Rivkind, a principal dancer with the Mercedes Molina Spanish Dance Theatre, who in 1963, as Luisa Cortes, was invited to join flamenco master Luisillo’s company in Spain, was honoured for her service as the founding executive administrator of the Spanish Dance Society.

The teaching initiative was co-founded in Joburg in 1965 by this veteran artist-educator, with the late Mersyne Conidaris (Mercedes Molina, who died in 1978), Enrique Segovia (Sir Geoffrey Neiman), Dame Marina Keet (honorary life president), Theo Dantes, Marina Lorca (Dame Mavis Becker) and Hazel Acosta.

Forty-eight years later the International Spanish Dance Society, which has codified Spanish classical, regional and flamenco dances in an examination syllabus, is now taught in 23 countries on five continents. This year Malaysia and the Philippines join the roster of teacher and dancer training.

In an intimate ceremony in the Spanish ambassador Juan J Sell’s Waterkloof, Pretoria, residence – and surrounded by her daughter Tanya, sons Brett and David, society chairman Enrique Segovia, the Montoya family and Marina Vargas (Wilcarina Yeates) – Rivkind graciously thanked the ambassador and King Juan Carlos, acknowledging this “great and humbling moment”.

TO MM Spanish 1

Celebrating a legacy: Maria Lorea Montoya, Jose Montoya, Helena Montoya, Rhoda Rivkind (Loisa Cortes), Sir Geoffrey Neiman and Wilearina Yeates (Mariana Vargas). Photo: Oupa Mokoena

INL SA

The spritely 76-year-old, who spends three months of the year examining dancers in Bangkok, Singapore, London, Sydney and other Spanish Dance Society destinations, pledged: “As I have done for the past 48 years, I will continue to spread the rich legacy of Spanish dancing throughout the world.”

Rivkind’s biography reflects the diversity of this country’s influences and training. Born in Heidelburg, in the then Transvaal, on July 15, 1936, as Rhoda Zulman, her dance career began, aged 12, in Durban, where she trained in ballet, tap, modern and acrobatics.

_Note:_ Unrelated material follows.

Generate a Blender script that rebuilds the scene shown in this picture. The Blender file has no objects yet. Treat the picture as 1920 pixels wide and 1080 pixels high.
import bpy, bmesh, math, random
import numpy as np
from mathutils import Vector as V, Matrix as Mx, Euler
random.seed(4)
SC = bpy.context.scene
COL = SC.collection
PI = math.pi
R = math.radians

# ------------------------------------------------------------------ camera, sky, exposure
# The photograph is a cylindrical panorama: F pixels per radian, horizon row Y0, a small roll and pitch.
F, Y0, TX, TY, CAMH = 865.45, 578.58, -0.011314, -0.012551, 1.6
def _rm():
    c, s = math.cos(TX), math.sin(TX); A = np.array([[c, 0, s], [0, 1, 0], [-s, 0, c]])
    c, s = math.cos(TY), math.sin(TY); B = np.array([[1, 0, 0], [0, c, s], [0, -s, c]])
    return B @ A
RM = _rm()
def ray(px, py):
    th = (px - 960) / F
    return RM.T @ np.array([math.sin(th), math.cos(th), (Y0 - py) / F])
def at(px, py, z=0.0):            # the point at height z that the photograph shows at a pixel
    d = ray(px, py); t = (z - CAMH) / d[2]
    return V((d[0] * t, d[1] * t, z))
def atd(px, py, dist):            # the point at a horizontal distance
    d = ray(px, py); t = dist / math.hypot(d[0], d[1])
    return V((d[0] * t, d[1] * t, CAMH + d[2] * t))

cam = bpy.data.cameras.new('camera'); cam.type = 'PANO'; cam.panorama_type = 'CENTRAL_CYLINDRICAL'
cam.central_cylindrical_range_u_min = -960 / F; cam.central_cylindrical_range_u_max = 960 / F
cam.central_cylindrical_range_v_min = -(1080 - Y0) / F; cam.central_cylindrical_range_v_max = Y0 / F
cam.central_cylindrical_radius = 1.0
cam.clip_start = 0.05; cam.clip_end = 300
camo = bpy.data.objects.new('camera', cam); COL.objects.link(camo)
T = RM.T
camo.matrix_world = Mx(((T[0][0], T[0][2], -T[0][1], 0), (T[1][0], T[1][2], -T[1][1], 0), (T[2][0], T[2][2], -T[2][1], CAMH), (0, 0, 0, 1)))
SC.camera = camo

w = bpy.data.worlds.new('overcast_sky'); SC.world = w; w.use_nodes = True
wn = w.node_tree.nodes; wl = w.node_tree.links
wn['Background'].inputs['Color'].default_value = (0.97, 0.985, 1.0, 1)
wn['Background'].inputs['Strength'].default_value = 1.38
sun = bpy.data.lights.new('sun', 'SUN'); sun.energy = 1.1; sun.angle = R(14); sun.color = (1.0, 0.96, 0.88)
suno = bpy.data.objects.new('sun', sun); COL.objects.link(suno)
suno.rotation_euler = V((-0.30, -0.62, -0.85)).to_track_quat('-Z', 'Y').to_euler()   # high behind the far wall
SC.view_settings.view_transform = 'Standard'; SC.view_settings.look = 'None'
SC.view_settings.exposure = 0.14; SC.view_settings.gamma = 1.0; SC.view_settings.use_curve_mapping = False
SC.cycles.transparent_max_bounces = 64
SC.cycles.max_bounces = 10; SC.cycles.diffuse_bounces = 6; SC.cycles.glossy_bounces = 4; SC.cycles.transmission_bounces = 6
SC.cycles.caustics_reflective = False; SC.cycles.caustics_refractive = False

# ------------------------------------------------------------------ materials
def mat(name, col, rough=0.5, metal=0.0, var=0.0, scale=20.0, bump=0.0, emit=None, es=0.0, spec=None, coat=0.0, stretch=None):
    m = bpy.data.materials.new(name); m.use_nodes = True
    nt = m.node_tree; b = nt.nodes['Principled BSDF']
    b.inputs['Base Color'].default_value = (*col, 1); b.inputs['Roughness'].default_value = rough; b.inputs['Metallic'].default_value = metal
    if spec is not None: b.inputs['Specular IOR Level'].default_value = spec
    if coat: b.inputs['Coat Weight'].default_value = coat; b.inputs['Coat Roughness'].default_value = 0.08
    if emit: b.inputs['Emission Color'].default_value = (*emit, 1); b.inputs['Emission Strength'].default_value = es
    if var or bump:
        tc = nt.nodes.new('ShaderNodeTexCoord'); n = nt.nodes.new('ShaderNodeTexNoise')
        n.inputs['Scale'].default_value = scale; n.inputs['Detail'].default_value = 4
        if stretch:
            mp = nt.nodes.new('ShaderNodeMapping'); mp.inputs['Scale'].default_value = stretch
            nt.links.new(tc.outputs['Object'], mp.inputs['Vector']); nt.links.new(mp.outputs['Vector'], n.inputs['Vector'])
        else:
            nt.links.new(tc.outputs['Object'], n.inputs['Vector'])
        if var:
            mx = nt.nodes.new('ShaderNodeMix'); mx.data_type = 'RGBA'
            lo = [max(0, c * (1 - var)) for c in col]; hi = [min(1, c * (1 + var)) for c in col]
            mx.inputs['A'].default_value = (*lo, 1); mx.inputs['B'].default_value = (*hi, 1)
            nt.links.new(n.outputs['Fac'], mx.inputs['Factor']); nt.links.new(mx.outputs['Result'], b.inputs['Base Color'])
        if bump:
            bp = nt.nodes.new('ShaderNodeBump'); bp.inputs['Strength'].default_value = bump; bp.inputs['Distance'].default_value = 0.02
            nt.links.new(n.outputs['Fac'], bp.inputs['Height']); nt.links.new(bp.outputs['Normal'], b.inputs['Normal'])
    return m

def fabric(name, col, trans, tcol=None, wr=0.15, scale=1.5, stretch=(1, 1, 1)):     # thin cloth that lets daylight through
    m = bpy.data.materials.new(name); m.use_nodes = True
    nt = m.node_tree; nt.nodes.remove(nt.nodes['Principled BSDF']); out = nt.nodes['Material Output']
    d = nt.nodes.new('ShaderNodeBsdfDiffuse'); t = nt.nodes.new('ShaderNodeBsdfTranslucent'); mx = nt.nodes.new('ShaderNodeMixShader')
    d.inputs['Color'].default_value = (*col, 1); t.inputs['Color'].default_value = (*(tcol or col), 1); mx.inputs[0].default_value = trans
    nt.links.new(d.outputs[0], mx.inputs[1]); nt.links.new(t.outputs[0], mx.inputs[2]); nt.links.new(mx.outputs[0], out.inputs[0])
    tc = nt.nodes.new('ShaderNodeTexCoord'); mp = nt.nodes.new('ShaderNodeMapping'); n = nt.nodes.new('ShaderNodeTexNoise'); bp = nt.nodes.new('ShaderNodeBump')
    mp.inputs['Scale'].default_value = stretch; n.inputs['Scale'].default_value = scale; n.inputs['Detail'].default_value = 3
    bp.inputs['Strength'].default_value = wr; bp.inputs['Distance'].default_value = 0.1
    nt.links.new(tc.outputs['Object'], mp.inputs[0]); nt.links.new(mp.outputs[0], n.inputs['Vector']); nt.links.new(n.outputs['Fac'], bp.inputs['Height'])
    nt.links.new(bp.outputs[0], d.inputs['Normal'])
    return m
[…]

At 18 Rhoda became a ballet teacher, and two years later passed her international Royal Academy of Dancing exam.

Her life’s work began in 1959, when she was 23, when she moved to Joburg and pursued her love of Spanish music. Two years after joining Mercedes Molina’s studio in Hunstaton Building at the corner of Twist and Kotze streets, in Hillbrow, the Durban import was a principal dancer and teacher with the Molina Company where she met, danced and taught with Enrique Segovia.

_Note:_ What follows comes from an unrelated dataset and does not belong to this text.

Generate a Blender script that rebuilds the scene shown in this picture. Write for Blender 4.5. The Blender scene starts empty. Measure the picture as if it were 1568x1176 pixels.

Rivkind (she married the late Issy Rivkind in 1967) recalls that period of her life. “After teaching for Mercedes for four years and travelling the length and breadth of South Africa, Mozambique and Zimbabwe with her company, the well-known Luisillo visited South Africa for the second time. As Mercedes had been a member of his company for seven years before she returned to South Africa, Luisillo asked to see the Molina Company in performance. He was most impressed, and offered me a contract to join his company in Spain, which I did for 18 months.”

Back in Joburg the studio run in partnership with Molina, Cortes and Segovia flourished for 14 years. Molina died in 1978 and the company closed a few years later in 1984. Rivkind then ran a junior company, the Luisa Cortes Spanish Dance Theatre, for six years. Her studio, the Luisa Cortes School of Spanish Dance, is still operating at her home in Houghton. Rivkind’s legacy is also firmly rooted at the National School of the Arts where she taught Spanish dance as a matric subject from 1986 to 2008.

At the medal ceremony the ambassador thanked the South African Spanish dance pioneer for her talent, passion and generosity in embracing “the culture of others”. Pride, tinged with nostalgia, and sheer joy filled the air.